WHAT IS ASKED:
Leave out any pictures and transcribe all other data below exactly.

SUPPLIED MATERIAL:
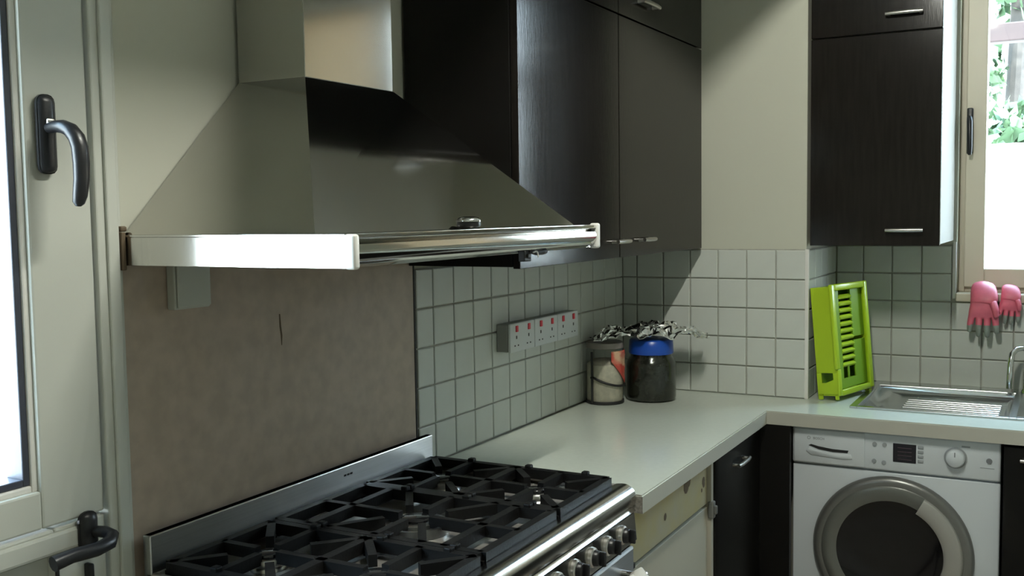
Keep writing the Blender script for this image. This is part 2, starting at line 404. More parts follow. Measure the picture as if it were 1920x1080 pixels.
# ------------------------------------------------------------------ outside
struct('ground', B(-8,10, -8,8, -.3,-.12), M['paving'])
tag(obj('garden_wall', B(4.6,4.8, -7,6, -.12,1.98, bev=.01), M['ext_white']), 'white rendered garden wall seen low through the window', 'wall')
def bush(name, c, s, n, label, cat, seed):
    rnd = random.Random(seed); bm = bmesh.new()
    for _ in range(n):
        a, b, q = rnd.uniform(0,2*PI), math.acos(rnd.uniform(-1,1)), rnd.uniform(.55,1)
        p = Vector((c[0]+s[0]*q*math.sin(b)*math.cos(a), c[1]+s[1]*q*math.sin(b)*math.sin(a), c[2]+s[2]*q*math.cos(b)))
        d = Vector((rnd.uniform(-1,1),rnd.uniform(-1,1),rnd.uniform(-1,1))).normalized()
        e = d.cross(Vector((rnd.uniform(-1,1),rnd.uniform(-1,1),.3))).normalized(); L = rnd.uniform(.05,.11); W = L*.55
        v = [bm.verts.new(q2) for q2 in (p-d*L, p+e*W, p+d*L, p-e*W)]
        bm.faces.new(v)
    return bm
for i, (y, z, seed) in enumerate([(-1.15,2.16,3)]):
    t = thing('garden_shrub', ['pale green shrub rising behind the white garden wall in the window view','green shrub farther left behind the garden wall, beside the pier'][i], 'shrub', (5.5,y,-.12))
    obj('foliage', bush('f',(5.5,y,z-.25),(.45,.70,.42),1500,'','',seed), M['leaf'], t)
    bm = bmesh.new(); tube(bm, [(5.5,y,-.12),(5.52,y,1.2),(5.48,y,2.0)], [.06,.05,.03]); obj('stem', bm, M['bark'], t)
t = thing('garden_tree', 'tree with dark trunk behind the pergola beam at the window top', 'tree', (6.9,-.98,-.12))
bm = bmesh.new(); tube(bm, [(6.9,-.98,-.12),(6.9,-.97,2.0),(6.88,-1.02,3.3),(6.9,-1.0,4.4)], [.10,.09,.08,.05]); tube(bm, [(6.88,-1.02,3.0),(6.85,-1.25,3.6),(6.8,-1.5,4.2)],[.05,.035,.02]); obj('trunk', bm, M['bark'], t)
obj('foliage', bush('f',(6.9,-.75,3.95),(.5,1.0,.85),900,'','',11), M['leaf'], t)
bm = bush('f',(6.6,-.72,2.75),(.25,.22,.34),170,'','',21); obj('low_foliage', bm, M['leaf'], t)
t = thing('pergola', 'reddish brown pergola beam on a post outside the window', 'pergola', (3.4,-3.2,-.12))
bm = bmesh.new(); box(bm, 3.34,3.46, -3.4,-.88, 2.51,2.62, .008); obj('beam', bm, M['beam'], t)
bm = bmesh.new(); box(bm, 3.34,3.46, -3.26,-3.14, -.12,2.51, .008); obj('post', bm, M['beam'], t)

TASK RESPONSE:
Keep writing the Blender script for this image. This is part 2, starting at line 404. More parts follow. Measure the picture as if it were 1920x1080 pixels.
# ------------------------------------------------------------------ outside
struct('ground', B(-8,10, -8,8, -.3,-.12), M['paving'])
tag(obj('garden_wall', B(4.6,4.8, -7,6, -.12,1.98, bev=.01), M['ext_white']), 'white rendered garden wall seen low through the window', 'wall')
def bush(name, c, s, n, label, cat, seed):
    rnd = random.Random(seed); bm = bmesh.new()
    for _ in range(n):
        a, b, q = rnd.uniform(0,2*PI), math.acos(rnd.uniform(-1,1)), rnd.uniform(.55,1)
        p = Vector((c[0]+s[0]*q*math.sin(b)*math.cos(a), c[1]+s[1]*q*math.sin(b)*math.sin(a), c[2]+s[2]*q*math.cos(b)))
        d = Vector((rnd.uniform(-1,1),rnd.uniform(-1,1),rnd.uniform(-1,1))).normalized()
        e = d.cross(Vector((rnd.uniform(-1,1),rnd.uniform(-1,1),.3))).normalized(); L = rnd.uniform(.05,.11); W = L*.55
        v = [bm.verts.new(q2) for q2 in (p-d*L, p+e*W, p+d*L, p-e*W)]
        bm.faces.new(v)
    return bm
for i, (y, z, seed) in enumerate([(-1.15,2.16,3)]):
    t = thing('garden_shrub', ['pale green shrub rising behind the white garden wall in the window view','green shrub farther left behind the garden wall, beside the pier'][i], 'shrub', (5.5,y,-.12))
    obj('foliage', bush('f',(5.5,y,z-.25),(.45,.70,.42),1500,'','',seed), M['leaf'], t)
    bm = bmesh.new(); tube(bm, [(5.5,y,-.12),(5.52,y,1.2),(5.48,y,2.0)], [.06,.05,.03]); obj('stem', bm, M['bark'], t)
t = thing('garden_tree', 'tree with dark trunk behind the pergola beam at the window top', 'tree', (6.9,-.98,-.12))
bm = bmesh.new(); tube(bm, [(6.9,-.98,-.12),(6.9,-.97,2.0),(6.88,-1.02,3.3),(6.9,-1.0,4.4)], [.10,.09,.08,.05]); tube(bm, [(6.88,-1.02,3.0),(6.85,-1.25,3.6),(6.8,-1.5,4.2)],[.05,.035,.02]); obj('trunk', bm, M['bark'], t)
obj('foliage', bush('f',(6.9,-.75,3.95),(.5,1.0,.85),900,'','',11), M['leaf'], t)
bm = bush('f',(6.6,-.72,2.75),(.25,.22,.34),170,'','',21); obj('low_foliage', bm, M['leaf'], t)
t = thing('pergola', 'reddish brown pergola beam on a post outside the window', 'pergola', (3.4,-3.2,-.12))
bm = bmesh.new(); box(bm, 3.34,3.46, -3.4,-.88, 2.51,2.62, .008); obj('beam', bm, M['beam'], t)
bm = bmesh.new(); box(bm, 3.34,3.46, -3.26,-3.14, -.12,2.51, .008); obj('post', bm, M['beam'], t)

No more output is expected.